Preface
A museum director with whom I once worked told me the following story. While teaching art history at a college in Maine, she arranged for her students to take a class trip to the Museum of Fine Arts in Boston. Some of the students had children. She encouraged her students to bring the kids along to see the museum. Many students had never traveled outside of Maine, and most had never before visited a museum.
The group moved through the Museum of Fine Arts with her guidance, at one point assembling at an exhibition hall presenting Egyptian art. She noticed one of the children, a little girl about five years old, crossing the gallery to join her mother who was with the group. The child passed in front of two large statues of an Egyptian king and queen. She glanced over at the sculptures and stopped. She stood facing them for a moment, unsure of herself. She then looked directly at them, curtseyed to the sculptures, and continued on her way.
The point of this story, the museum director told me, was that this little girl, too young to have attended public school, too young to have learned about the Egyptians or the significance of these particular works of art, nevertheless felt something while she was in their presence. She knew that these were representations of people, important people, and they needed to be addressed respectfully and acknowledged as such, which she did.
I recall the museum director’s story because I think it speaks to the power of art, especially the power of the human form in art. When we view any figurative art, we relate to the forms as human beings, from the most ancient art -- like the energetic cave paintings of horses and other animals in Southern France -- to the most current figurative works.
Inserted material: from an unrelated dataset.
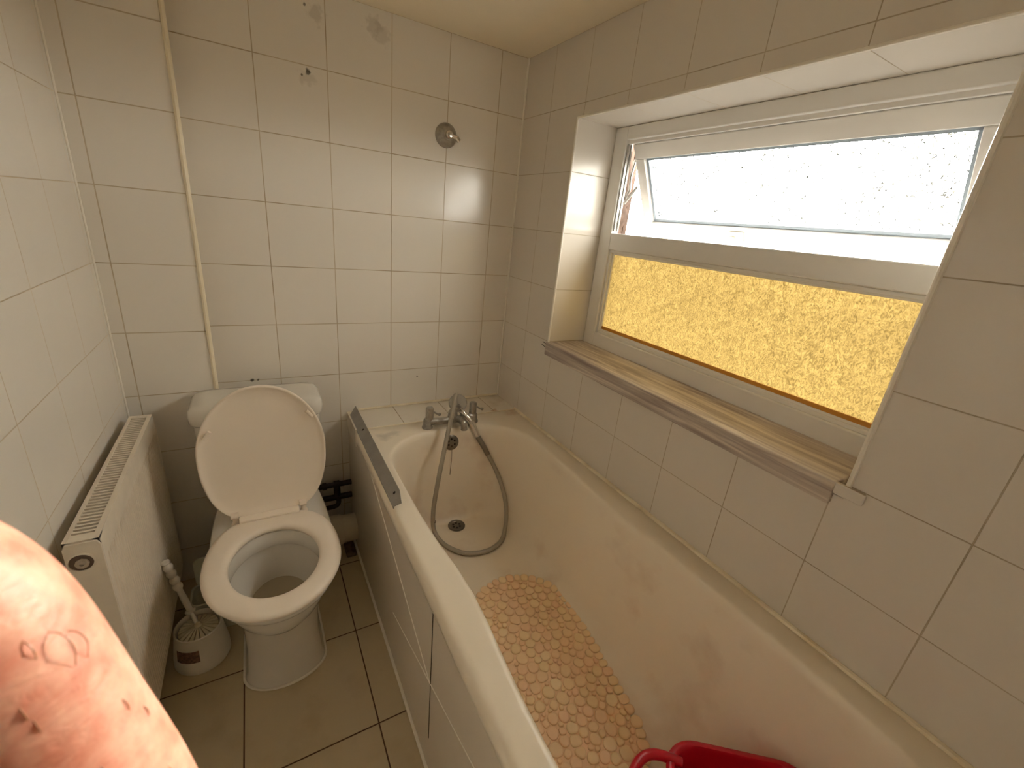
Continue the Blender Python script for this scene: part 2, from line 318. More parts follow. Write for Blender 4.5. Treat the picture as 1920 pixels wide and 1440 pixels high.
bead('trim_5', [(0.0, WY0, WZ1), (0.0, WY0, 0.93)], 0.005, M_bead, 'thin strip up the right edge of the window recess')
bead('trim_6', [(-0.002, -0.002, 0.575), (-0.002, -0.002, CZ)], 0.0045, M_bead, 'light sealant line in the corner by the taps')
bead('trim_7', [(-0.003, -0.17, 0.573), (-0.003, FY + 0.01, 0.573)], 0.007, M_sil, 'cream silicone line between bath and window wall')
bead('trim_8', [(-0.645, -0.002, 0.578), (-0.004, -0.002, 0.578)], 0.005, M_sil, 'yellowed silicone line behind the tiled ledge')
bead('trim_9', [(-0.689, -0.01, 0.003), (-0.689, -1.87, 0.003)], 0.006, M_bead, 'sealant line where the bath panel meets the floor')
bead('trim_10', [(LX + 0.002, -0.0717, 0), (LX + 0.002, -0.0717, CZ)], 0.003, M_bead, 'thin sealant line in the corner behind the radiator')
bead('trim_14', [(-0.66, -0.1725, 0.5715), (-0.004, -0.1725, 0.5715)], 0.0028, M_sil, 'cream joint between the tiled ledge and the bath')
# tiled ledge at the tap end of the bath
struct(put('trim_11', B((-0.690, 0.0, -0.172, -0.0005, 0.50, 0.5735)), M_ledge, bevel=0.002), 'narrow tiled ledge behind the bath taps')
struct(put('wall_ledge', B((-0.672, 0.0, -0.172, 0.0, 0.0, 0.50)), M_panel, smooth=False), 'low wall under the tiled ledge')

# ------------------------------------------------------------------ window
win = bpy.data.objects.new('window_1', None); COL.objects.link(win); win.location = (WX, -0.88, 0.935); win['kind'] = 'structure'
win['label'] = 'white two-part window with amber lower pane and open clear upper sash'
X0, X1 = WX, 0.203
fy0, fy1 = -1.362, -0.418        # clear opening between the jambs
bm = B((X0, X1, fy1, WY1, 0.92, WZ1), (X0, X1, WY0, fy0, 0.92, WZ1), (X0, X1, fy0, fy1, 0.92, 0.985), (X0, X1, fy0, fy1, 1.295, 1.353), (X0, X1, fy0, fy1, 1.652, WZ1))
put('window_frame', bm, M_upvc, win, bevel=0.004)
# glazing beads and stepped rebates
bm = bmesh.new()
for (a, b, c, d) in ((fy0, fy1, 0.985, 1.295),):
    for k, (t, xx) in enumerate(((0.010, 0.178), (0.016, 0.186))):
        box(bm, xx, 0.194, a, b, c, c + t); box(bm, xx, 0.194, a, b, d - t, d)
        box(bm, xx, 0.194, a, a + t, c, d); box(bm, xx, 0.194, b - t, b, c, d)
put('glazing_bead', bm, M_upvc, win, bevel=0.002)
bm = B((0.180, 0.19, fy0, fy1, 1.641, 1.655), (0.19, 0.203, fy0, fy1, 1.643, 1.655))
put('head_rebate', bm, M_upvc, win, bevel=0.002)
put('pane', B((0.194, 0.199, fy0 + 0.01, fy1 - 0.01, 0.995, 1.287)), M_amber, win, smooth=False)['label'] = 'amber yellow patterned glass in the lower half'
put('glass_edge_strip', B((0.1885, 0.1935, fy0 + 0.016, fy1 - 0.016, 1.001, 1.012)), mat('amber_edge', (0.55, 0.24, 0.03), 0.4), win, smooth=False)
# open top-hung sash
th = math.radians(26.5)
sash_l, sash_r, SL = -0.432, -1.356, 0.315
def sp(y, s, d):      # s: down the sash from the hinge, d: outwards from its inner face
    return (0.190 + s*math.sin(th) + d*math.cos(th), y, 1.640 - s*math.cos(th) + d*math.sin(th))
def sash_box(bm, ya, yb, s0, s1, d0, d1):
    vs = [bm.verts.new(sp(y, s, d)) for y, s, d in ((ya,s0,d0),(yb,s0,d0),(yb,s1,d0),(ya,s1,d0),(ya,s0,d1),(yb,s0,d1),(yb,s1,d1),(ya,s1,d1))]
    for f in ((0,3,2,1),(4,5,6,7),(0,1,5,4),(1,2,6,5),(2,3,7,6),(3,0,4,7)): bm.faces.new([vs[i] for i in f])
bm = bmesh.new()
sash_box(bm, sash_l, sash_r, 0, 0.048, 0, 0.05); sash_box(bm, sash_l, sash_r, SL-0.05, SL, 0, 0.05)
sash_box(bm, sash_l, sash_l-0.040, 0.048, SL-0.05, 0, 0.05); sash_box(bm, sash_r, sash_r+0.040, 0.048, SL-0.05, 0, 0.05)
sash = put('sash', bm, M_upvc, win, bevel=0.003)
bm = bmesh.new()
for t in (0.009,):
    sash_box(bm, sash_l-0.04, sash_r+0.04, 0.048, 0.048+t, 0.012, 0.03); sash_box(bm, sash_l-0.04, sash_r+0.04, SL-0.05-t, SL-0.05, 0.012, 0.03)
    sash_box(bm, sash_l-0.04, sash_l-0.04-t, 0.048, SL-0.05, 0.012, 0.03); sash_box(bm, sash_r+0.04, sash_r+0.04+t, 0.048, SL-0.05, 0.012, 0.03)
put('sash_bead', bm, mat('blue_grey_gasket', (0.30, 0.36, 0.42), 0.4), sash)
bm = bmesh.new(); sash_box(bm, sash_l-0.042, sash_r+0.042, 0.05, SL-0.052, 0.028, 0.033)
put('sash_pane', bm, M_frost, sash, smooth=False)['label'] = 'clear patterned glass in the open sash'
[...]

Circling Rodin’s Burghers of Calais and “walking among them” as Rodin asked us to do, we feel the pathos of these men. If we do not know the history of this work we begin to ask questions. What were these men doing? Why are the posed as they are? Through answers to these questions, which then lead in turn to more questions, we begin to understand something more about the human condition. Like the little girl in the museum, we do not have to be highly educated to know that the human figure speaks to us because it is eternal, as ancient as the human race and as modern as each person living today.
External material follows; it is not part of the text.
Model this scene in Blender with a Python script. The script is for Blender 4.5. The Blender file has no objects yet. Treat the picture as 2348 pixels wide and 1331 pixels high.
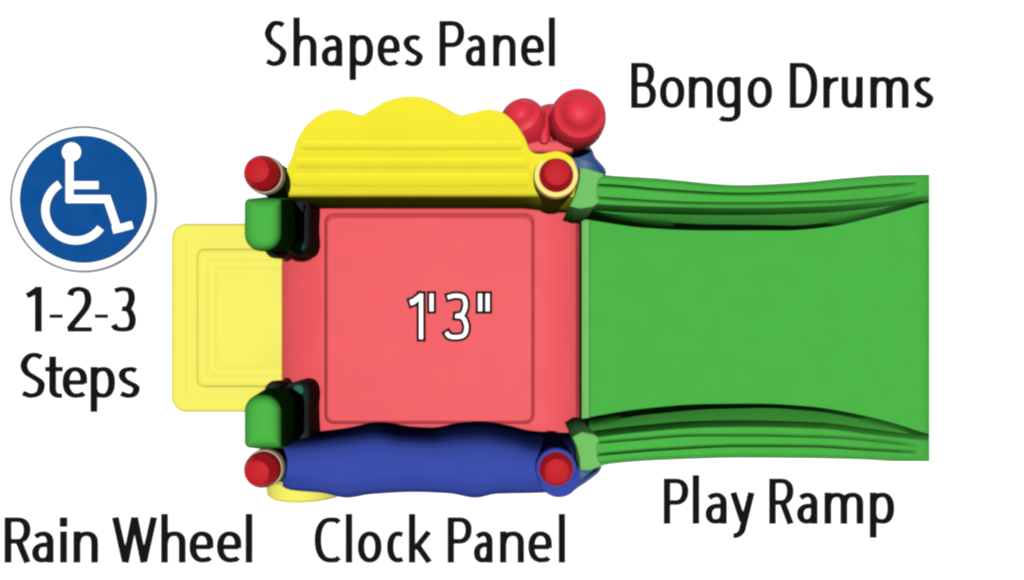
import bpy, bmesh, math
from mathutils import Vector

sc = bpy.context.scene
COL = sc.collection
S = 0.002            # metres on the ground per photograph pixel
H = 3.2              # camera height
CX, CY = 1174.0, 737.0   # the picture point straight below the lens


def P(px, py, z=0.0):
    """Place a point of known height z where the photograph shows it."""
    k = (H - z) / H * S
    return Vector(((px - CX) * k, (CY - py) * k, z))


# ---------------------------------------------------------------- materials
def plastic(name, rgb, rough=0.5, spec=0.25, mottle=0.05, bump=0.06, scale=9.0):
    m = bpy.data.materials.new(name)
    m.use_nodes = True
    nt = m.node_tree
    b = nt.nodes["Principled BSDF"]
    b.inputs["Roughness"].default_value = rough
    b.inputs["Specular IOR Level"].default_value = spec
    tc = nt.nodes.new("ShaderNodeTexCoord")
    n1 = nt.nodes.new("ShaderNodeTexNoise")
    n1.inputs["Scale"].default_value = scale
    n1.inputs["Detail"].default_value = 5
    nt.links.new(tc.outputs["Object"], n1.inputs["Vector"])
    mix = nt.nodes.new("ShaderNodeMix")
    mix.data_type = "RGBA"
    lo = [c * (1 - mottle) for c in rgb]
    hi = [min(1, c * (1 + mottle) + mottle * 0.06) for c in rgb]
    mix.inputs[6].default_value = (*lo, 1)
    mix.inputs[7].default_value = (*hi, 1)
    nt.links.new(n1.outputs["Fac"], mix.inputs[0])
    nt.links.new(mix.outputs[2], b.inputs["Base Color"])
    n2 = nt.nodes.new("ShaderNodeTexNoise")
    n2.inputs["Scale"].default_value = 260
    nt.links.new(tc.outputs["Object"], n2.inputs["Vector"])
    bp = nt.nodes.new("ShaderNodeBump")
    bp.inputs["Strength"].default_value = bump
    bp.inputs["Distance"].default_value = 0.004
    nt.links.new(n2.outputs["Fac"], bp.inputs["Height"])
    nt.links.new(bp.outputs["Normal"], b.inputs["Normal"])
    return m


M = dict(
    ground=plastic("white_ground", (0.86, 0.86, 0.86), 0.9, 0.0, 0.01, 0.02, 3),
    ink=plastic("black_ink", (0.006, 0.006, 0.006), 1.0, 0.0, 0.0, 0.0),
    white=plastic("white_paint", (0.84, 0.85, 0.86), 0.8, 0.05, 0.01, 0.02),
    grey=plastic("grey_edge", (0.17, 0.18, 0.22), 0.8, 0.05),
    signblue=plastic("sign_blue", (0.0006, 0.055, 0.215), 0.7, 0.0, 0.12),
    red=plastic("red_plastic", (0.60, 0.070, 0.080), 0.55, 0.10),
    postred=plastic("dark_red_plastic", (0.40, 0.008, 0.014), 0.55, 0.06),
    drumred=plastic("drum_red_plastic", (0.56, 0.022, 0.040), 0.5, 0.14),
    yellow=plastic("yellow_plastic", (0.80, 0.71, 0.030), 0.6, 0.0, 0.03),
    paleyellow=plastic("pale_yellow_plastic", (0.65, 0.61, 0.095), 0.6, 0.03, 0.03),
    green=plastic("green_plastic", (0.052, 0.325, 0.045), 0.6, 0.0),
    palegreen=plastic("pale_green_plastic", (0.125, 0.38, 0.095), 0.6, 0.0),
    blue=plastic("blue_plastic", (0.030, 0.052, 0.285), 0.5, 0.0),
    bracketblue=plastic("dull_blue_plastic", (0.012, 0.05, 0.16), 0.5, 0.3),
    softyellow=plastic("soft_yellow_plastic", (0.72, 0.58, 0.16), 0.55, 0.12, 0.03),
    tealgreen=plastic("teal_glint", (0.02, 0.11, 0.07), 0.5, 0.0),
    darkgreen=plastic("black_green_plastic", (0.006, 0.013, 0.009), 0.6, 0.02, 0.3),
    cream=plastic("cream_plastic", (0.55, 0.48, 0.30), 0.6, 0.2),
)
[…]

Figurative art has the power to provide a presence to stand with the viewer. In the case of the Honor Guard, these figures convey a solemn and palliative presence, respectful of those whose lives have been sacrificed while offering solace for those who remain.
I am Rosalie Frudakis, Zenos Frudakis’ partner of 31 years in the studio sculpture business, and I am honored to share our journey of the creation of the National Air Force Memorial Honor Guard sculpture with you.